The disc opens with a straightforward rocker “Save Us With Your Grace,” a near-perfect pop gem that combines elements of alt-country with George Harrison-esque slide guitar, all the while hammering home the power of prayer: “Age-old song, chiming out. Silence shouts your name. Each of us, just a breath pleading with one voice.

Album highlight “Your Love Prevails” can best be described as Lauria puts it, Linda Ronstadt fronting Deep Purple. And there’s lots of truth to that, with the track’s deliberate heavy backbeat and Machine Head-era Ritchie Blackmore guitar tone, all enveloped in Coleman’s angelic voice: “When sharp the day has blinded us, Your Love Prevails. Where injured faith has guided us, Your Love Prevails. We join hands to declare, someday we’ll meet You where Your Love Prevails.”

Listen Above culminates with David Lauria himself stepping up to the mic with “Written In The Sky,” a song that in a past life could have been an AC/DC encore favorite.

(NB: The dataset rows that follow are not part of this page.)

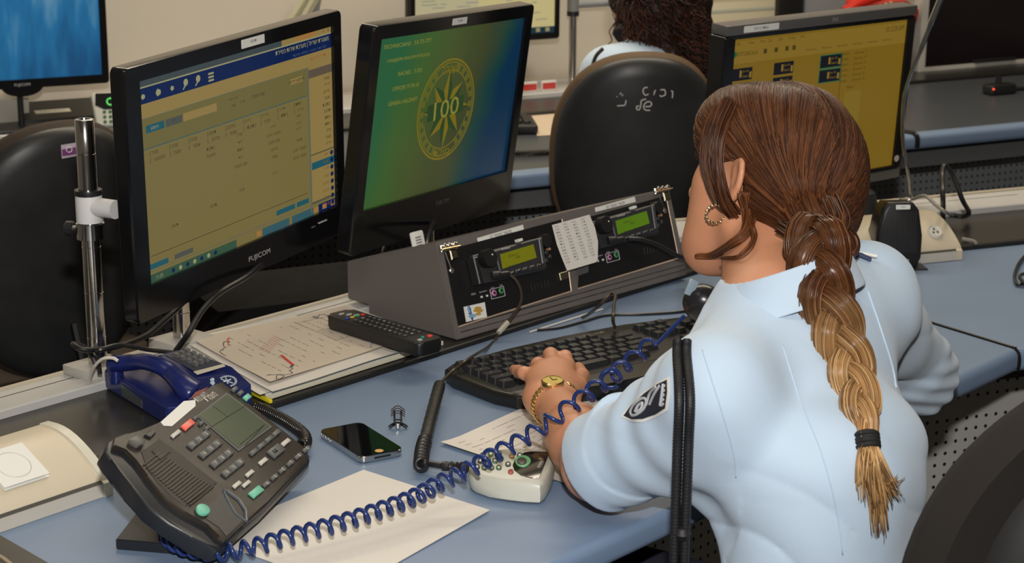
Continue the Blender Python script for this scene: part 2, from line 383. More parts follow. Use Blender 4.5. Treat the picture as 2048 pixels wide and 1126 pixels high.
for x in (0.225, 0.285):
    m1.poly([(x + 0.011 * math.cos(a * PI / 5), 0.074 + 0.018 * math.sin(a * PI / 5)) for a in range(10)], lt); m1.poly([(x - 0.004, 0.083), (x - 0.016, 0.105), (x - 0.012, 0.108), (x, 0.09)], lt)
for k in range(3): m1.rect(0.335, 0.062 + k * 0.017, 0.362, 0.072 + k * 0.017, lt, 2)
m1.txt(heb('משטרת ישראל | מערכת שירות הסיירת'), 0.985, 0.065, 0.034, lt, align='r', w=0.30)
m1.txt(heb('יום שני שעה 2004 מוקד'), 0.97, 0.104, 0.017, S('blue_text', 70, 84, 110), align='r', w=0.19)
m1.txt(heb('דף ראשי'), 0.965, 0.152, 0.026, S('red_text', 150, 86, 40), align='r', w=0.09)
m1.txt('x', 0.985, 0.02, 0.014, dktx); m1.txt('-', 0.955, 0.02, 0.004, dktx)
# right side column
m1.rect(0.855, 0.188, 0.865, 0.985, line, 2); m1.rect(0.865, 0.188, 1, 0.93, cream, 1); m1.rect(0.865, 0.205, 1, 0.25, S('taupe', 92, 80, 66), 2)
random.seed(4)
words = [heb(x) for x in ('סיור', 'מוקד', 'ניידת', 'אירוע', 'תחנה', 'מרחב', 'דיווח', 'שוטר', 'פניה', 'קריאה', 'סטטוס', 'תאריך', 'שעה', 'מספר אירוע', 'שם הפונה', 'כתובת')]
for k in range(11): m1.txt(random.choice(words), 0.985, 0.275 + k * 0.036, 0.016, dktx, align='r')
m1.rect(0.865, 0.665, 1, 0.672, dk, 3)
m1.rect(0.868, 0.712, 1, 0.752, teal, 2)
for k in range(8):
    y = 0.692 + k * 0.040; m1.poly([(0.985 + 0.010 * math.cos(a * PI / 3), y + 0.014 * math.sin(a * PI / 3)) for a in range(6)], navy, 4); m1.txt(random.choice(words), 0.965, y, 0.015, S('rust_text', 120, 66, 36), align='r')
m1.rect(0.865, 0.93, 1, 0.94, dk, 3)
# form body
m1.rect(0.0, 0.192, 0.855, 0.335, khd, 1); m1.rect(0.03, 0.225, 0.115, 0.262, teal, 2); m1.rect(0.122, 0.225, 0.20, 0.262, gbtn, 2); m1.rect(0.205, 0.222, 0.37, 0.262, cream, 2)
m1.txt(heb('חיפוש'), 0.07, 0.244, 0.014, lt); m1.txt(heb('ניקוי'), 0.16, 0.244, 0.014, dktx)
m1.rect(0.76, 0.222, 0.83, 0.252, cream, 2); m1.txt(heb('חיפוש אירוע'), 0.795, 0.237, 0.016, S('black_text', 24, 22, 16)); m1.txt(heb('שם הפונה'), 0.585, 0.25, 0.016, dktx); m1.txt(heb('תאריך'), 0.50, 0.258, 0.014, dktx)
m1.txt(heb('מספר קבלה'), 0.455, 0.228, 0.016, dktx); m1.txt('1402', 0.455, 0.262, 0.014, dktx)
m1.rect(0.0, 0.335, 0.855, 0.339, teal, 2)
for r_ in range(2):
    x = 0.05
    for k in range(9):
        m1.txt(random.choice(words), x + 0.01 * r_, 0.365 + 0.034 * r_, 0.017, dktx, align='l'); m1.rect(x - 0.008, 0.352 + 0.034 * r_, x - 0.006, 0.378 + 0.034 * r_, dktx, 2); x += 0.092
for cx, ys in ((0.80, (0.43, 0.47, 0.50, 0.56, 0.61, 0.65)), (0.66, (0.44, 0.48, 0.52, 0.56, 0.60, 0.69)), (0.48, (0.42, 0.46, 0.50, 0.54, 0.58, 0.71)), (0.33, (0.44, 0.475, 0.735)), (0.14, (0.76,))):
    for y in ys: m1.txt(random.choice(words), cx, y, 0.015, dktx)
m1.rect(0.02, 0.865, 0.84, 0.868, dktx, 2)
m1.rect(0.66, 0.895, 0.765, 0.922, teal, 2); m1.rect(0.775, 0.895, 0.845, 0.922, teal, 2); m1.rect(0.0, 0.905, 0.10, 0.932, teal, 2); m1.rect(0.13, 0.905, 0.22, 0.93, gbtn, 2)
m1.rect(0, 0.94, 1, 0.944, line, 2)
m1.rect(0.0, 0.958, 0.44, 1, S('taskbar', 52, 82, 62), 2); m1.rect(0.58, 0.958, 0.73, 1, S('taskbar_blue', 52, 88, 96), 2); m1.rect(0.745, 0.958, 0.87, 1, S('taskbar_blue', 52, 88, 96), 2); m1.rect(0.90, 0.955, 1, 1, navy, 2)
for x in (0.56, 0.885, 0.935, 0.985): m1.rect(x - 0.012, 0.963, x + 0.012, 0.990, orange, 3)
for k in range(7): m1.poly([(0.12 + k * 0.035 + 0.008 * math.cos(a * PI / 4), 0.98 + 0.012 * math.sin(a * PI / 4)) for a in range(8)], lt if k % 2 else navy, 4)
m1.txt('11:35', 0.055, 0.98, 0.018, lt)
m1.done()
m1.label('name_label', 0.022, 0.1455, 0.052, 0.012, heb('תחקור'), 0.0045)
m1.brand('FUJICOM', 0.018, -0.158, 0.0095, SILVERTX, w=0.050)
bm = bmesh.new(); text(bm, '- MENU +', m1.SW @ Matrix.Translation((0.15, -0.150, 0.0064)), h=0.002); prism(bm, rrect(0.163, -0.149, 0.185, -0.147, 0.0008, 2), 0.006, 0.0068, m1.SW); finish('control_button', bm, SILVERTX, m1.t)
# ---- 100 emblem monitor
m2 = Monitor('black wide monitor with green and blue emblem screen above the radio console', (-0.1009, 2.942, 1.0322), 1.03, -0.129, -0.031, 0.408, 0.2544, bz=(0.0226, 0.0188, 0.0207, 0.066), depth=0.018)
def wallpaper():
    m = bpy.data.materials.new('emblem_wallpaper'); m.use_nodes = True; nt = m.node_tree; b = nt.nodes['Principled BSDF']; N = nt.nodes.new; L = nt.links.new
    b.inputs['Base Color'].default_value = (0.006, 0.008, 0.006, 1); b.inputs['Roughness'].default_value = 0.25
    tc = N('ShaderNodeTexCoord'); sx = N('ShaderNodeSeparateXYZ'); L(tc.outputs['Object'], sx.inputs[0])
    mr = N('ShaderNodeMapRange'); mr.inputs[1].default_value = -0.204; mr.inputs[2].default_value = 0.204; L(sx.outputs[0], mr.inputs[0])
    n = N('ShaderNodeTexNoise'); n.inputs['Scale'].default_value = 9; n.inputs['Detail'].default_value = 1; L(tc.outputs['Object'], n.inputs[0])
    ad = N('ShaderNodeMath'); ad.operation = 'MULTIPLY_ADD'; ad.inputs[1].default_value = 0.22; L(n.outputs[0], ad.inputs[0]); L(mr.outputs[0], ad.inputs[2])
    # lower right goes bluer: subtract height
    ad2 = N('ShaderNodeMath'); ad2.operation = 'MULTIPLY_ADD'; ad2.inputs[1].default_value = -1.0; L(sx.outputs[2], ad2.inputs[0]); L(ad.outputs[0], ad2.inputs[2])
    cr = N('ShaderNodeValToRGB'); e = cr.color_ramp.elements; e[0].position = 0.15; e[0].color = (*srgb(30, 84, 50), 1); e[1].position = 1.0; e[1].color = (*srgb(2, 40, 66), 1)
    for p, c in ((0.36, (52, 84, 36)), (0.60, (60, 74, 34)), (0.86, (56, 62, 34)), (1.02, (20, 56, 52))):
        q = e.new(min(0.99, p * 0.86)); q.color = (*srgb(*c), 1)
    L(ad2.outputs[0], cr.inputs[0]); L(cr.outputs[0], b.inputs['Emission Color']); b.inputs['Emission Strength'].default_value = 1.0
    return m
m2.rect(0, 0, 1, 1, wallpaper(), 0)
gold = S('emblem_gold', 118, 104, 26); dim = S('emblem_dim', 92, 94, 34); dkg = S('emblem_dark', 40, 66, 34); ylt = S('emblem_text', 136, 130, 50)
def ringp(cx, cy, r0, r1, m, a0=0, a1=2 * PI, n=48, layer=2, asp=0.433 / 0.270):
    for k in range(n):
        a, b_ = a0 + (a1 - a0) * k / n, a0 + (a1 - a0) * (k + 1) / n
        m2.poly([(cx + r0 * math.cos(a) / asp, cy + r0 * math.sin(a)), (cx + r1 * math.cos(a) / asp, cy + r1 * math.sin(a)), (cx + r1 * math.cos(b_) / asp, cy + r1 * math.sin(b_)), (cx + r0 * math.cos(b_) / asp, cy + r0 * math.sin(b_))], m, layer)
CXe, CYe = 0.50, 0.50; asp = 0.433 / 0.270
ringp(CXe, CYe, 0.300, 0.312, gold); ringp(CXe, CYe, 0.284, 0.291, gold)
for k in range(26):
    a = 2 * PI * k / 26; ringp(CXe, CYe, 0.245, 0.280, dim, a - 0.09, a + 0.05, 2, 2) if k % 13 not in (5, 6, 7) else None
ringp(CXe, CYe, 0.236, 0.243, gold, PI * 0.1, PI * 0.9); ringp(CXe, CYe, 0.236, 0.243, gold, PI * 1.1, PI * 1.9)
for k in range(8):                                                     # eight pointed compass star, facets light/dark
    a = -PI / 2 + k * PI / 4; R_ = 0.25 if k % 2 == 0 else 0.22
    tip = (CXe + R_ * math.cos(a) / asp, CYe + R_ * math.sin(a))
    for sgn, mm in ((-1, gold), (1, dkg)):
        b_ = a + sgn * PI / 8; q = (CXe + 0.125 * math.cos(b_) / asp, CYe + 0.125 * math.sin(b_)); m2.poly([(CXe, CYe), tip, q], mm, 3)
m2.poly([(0.37, 0.455), (0.615, 0.43), (0.62, 0.53), (0.375, 0.555)], dkg, 5)
m2.txt('100', 0.50, 0.492, 0.115, ylt, 6, w=0.17, rot=0.06)
m2.txt(heb('משטרה'), 0.50, 0.255, 0.05, gold, 5, w=0.12); m2.txt(heb('מוקד'), 0.50, 0.775, 0.055, gold, 5, w=0.11)
for k, (s_, x, wd) in enumerate((('TECHNICIANS : 33-73-777', 0.36, 0.36), ('100@JERUSALEM.POLICE', 0.36, 0.32), ('RACHEL : 7-733', 0.32, 0.18), ('OFFICER 77-70-10', 0.31, 0.20), ('GENERAL HALLSHIFT', 0.31, 0.22))):
    m2.txt(s_, x - 0.02, 0.055 + k * 0.085, 0.024, ylt, 4, align='r', w=wd * 0.85)
m2.done()
m2.label('name_label', 0.0, 0.1375, 0.040, 0.010, heb('תחקור'), 0.004)
m2.brand('FUJICOM', 0.012, -0.148, 0.008, mat('dim_lettering', (0.12, 0.12, 0.12), 0.4), w=0.036)
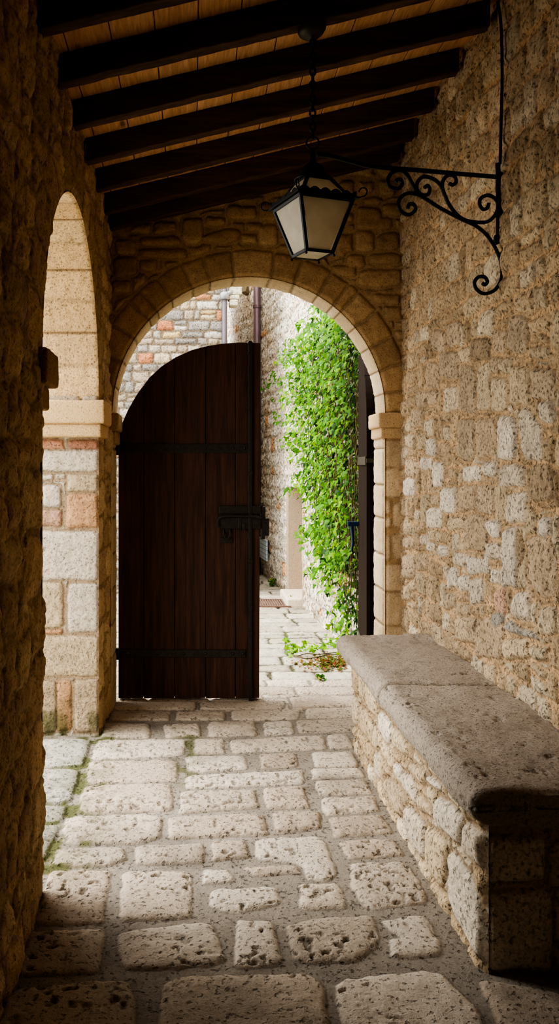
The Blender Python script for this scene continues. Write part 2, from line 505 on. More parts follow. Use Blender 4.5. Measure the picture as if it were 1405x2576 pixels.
# reveal: near jamb and underside of the arch
def reveal(pts, nrm, depth_axis, d0, d1, n_d, joints, pals, mort, relief=.006):
    """pts[n,2] along the edge, nrm[n,2] into the opening; returns a sheet in (edge, depth)"""
    L = np.concatenate([[0], np.cumsum(np.hypot(*(np.diff(pts, axis=0).T)))])
    d = np.linspace(d0, d1, n_d)
    f = Field(L, np.abs(d - d0), .004, 20, .06)
    dd = abs(d1 - d0); bl = []
    for a, b in zip(joints[:-1], joints[1:]):
        bl.append([(a + .004, -.05), ((a + b) / 2, -.05), (b - .004, -.05), (b - .004, dd + .05), ((a + b) / 2, dd + .05), (a + .004, dd + .05)])
    f.add(bl, lambda k: pals())
    h = f.height(relief, .006, .0, .004, 30)
    h *= np.clip(np.abs(d - d0) / .012, 0, 1)[None, :]
    E = pts[:, None, :] + nrm[:, None, :] * h[..., None]
    D = np.broadcast_to(d[None, :], h.shape)
    return E, D, f.shade(mort, .004, .35, .12)
th = np.linspace(math.pi, 0, 190)
pts = np.stack([LC + LR * np.cos(th), LZS + LR * np.sin(th)], -1); nr = -np.stack([np.cos(th), np.sin(th)], -1)
INTR = pal((222, 188, 138), (214, 180, 130), (226, 196, 148), var=.06)
E, D, C = reveal(pts, nr, 0, XL, XL - LTH, 60, LR * (math.pi - ring_j[::-1]), INTR, lin(150, 118, 80))
sheets.append((np.stack([D, E[..., 0], E[..., 1]], -1), C, None, False))
zz = np.linspace(-.12, LZS, 90)
E, D, C = reveal(np.stack([np.full_like(zz, LY0), zz], -1), np.tile([1., 0.], (90, 1)), 0, XL, XL - LTH, 30, np.arange(0, 2.3, .22), LWMIX, lin(150, 118, 80), .012)
sheets.append((np.stack([D, E[..., 0], E[..., 1]], -1), C, None, False))
# far jamb: the stones that face us
FJ = """300,85,505,155,R 545,85,785,160,R 250,165,785,330,L 250,360,425,400,L 250,440,485,615,L 250,630,490,765,P 530,350,785,495,M 520,505,785,780,O 250,805,785,1190,L
250,1210,500,1570,M 300,1580,495,1620,O 535,1215,785,1605,L 250,1625,785,1955,M 250,1990,445,2400,M 450,1985,565,2385,O 590,1970,790,2400,M"""
s4 = F / LY1
polys, tones = [], []
for it in FJ.split():
    a = it.split(','); x0, y0, x1, y1 = map(float, a[:4])
    polys.append([((px / 3.1424 - CX) / s4, H - (1080 + py / 3.1424 - CY) / s4) for px, py in box(x0, y0, x1, y1, .03)]); tones.append(TONE[a[4]]() * (.85 if a[4] == 'O' else 1))
u = np.linspace(XL - LTH, XL, 120); v = axis((-.12, 1.95, .0055))
f = Field(u, v, .006, 22, .14)
f.add(polys, tones)
f.add(courses(XL - LTH - .1, XL + .02, -.1, 1.95, (.15, .2), (.2, .3), .02, .08), lambda k: LT(), None, .012)
hh = f.height(.012, .008, .002, .0035, 40) * np.clip((XL - f.U) / .012, 0, 1)
C = f.shade(lin(196, 168, 132), .005, .3, .14)
mo = (smooth(.34, .0, f.V) * smooth(.35, .65, fbm(f.U * 12, f.V * 12, 4)) * .8)[..., None]
C = C * .84 * (1 - mo) + lin(70, 74, 36) * mo
sheets.append((np.stack([f.U, LY1 - hh, f.V], -1), C, None, False))
# outer side of the wall
u = axis((YREAR, YB, .06)); v = axis((-.1, 3.6, .06)); U, V = np.meshgrid(u, v, indexing='ij')
o, gu, gv = arch_sdf(U, V, LC, LR, LZS); U2, V2, keep = opening_snap(U, V, o, gu, gv, .06)
sheets.append((np.stack([np.full_like(U, XL - LTH), U2, V2], -1), lin(200, 180, 150), keep, True))
struct(grids('wall_left', sheets, M_ROUGH))

# --- end wall with the gateway arch
EC, ER, EZS = 0.366, 0.892, 1.89
EWMIX = pal((186, 152, 106), (176, 144, 100), (194, 162, 116), var=.07)
u = axis((XL - .03, XR + .03, .0068)); v = axis((-.12, 1.8, .014), (1.8, 3.75, .0068))
f = Field(u, v, .012, 14, .2)
ang = [0, 8.3, 18, 28.4, 38.9, 48, 52, 59.8, 70.6, 81, 96.3, 106.5, 114.3, 124.3, 132, 137, 147, 158, 169, 180]
vs = []
for a, b in zip(ang[:-1], ang[1:]):
    a, b = math.radians(a), math.radians(b); g = .006; ro = ER + .175
    vs.append([(EC + r * math.cos(t), EZS + r * math.sin(t)) for r, t in
               ((ER - .05, a + g), (ER + .06, a + g), (ro, a + g), (ro + .004, (a + b) / 2), (ro, b - g), (ER + .06, b - g), (ER - .05, b - g), (ER - .05, (a + b) / 2))])
f.rnd = .08
f.add(vs, lambda k: EWMIX(), [.8] * len(vs))
f.rnd = .28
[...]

But this time around the content is far more profound then Hells Bells. “Every vow ever broken is written in the sky. Every pardon, every deal, every gift, every steal.”

As the band’s website states upon entry, Listen Above is the sound of generations coming together to make music with a positive message. If every school, mosque, synagogue and church had a David Lauria expounding the joy of rock ‘n’ roll alongside that ‘radical message’ of God’s love, just imagine how good the world would sound.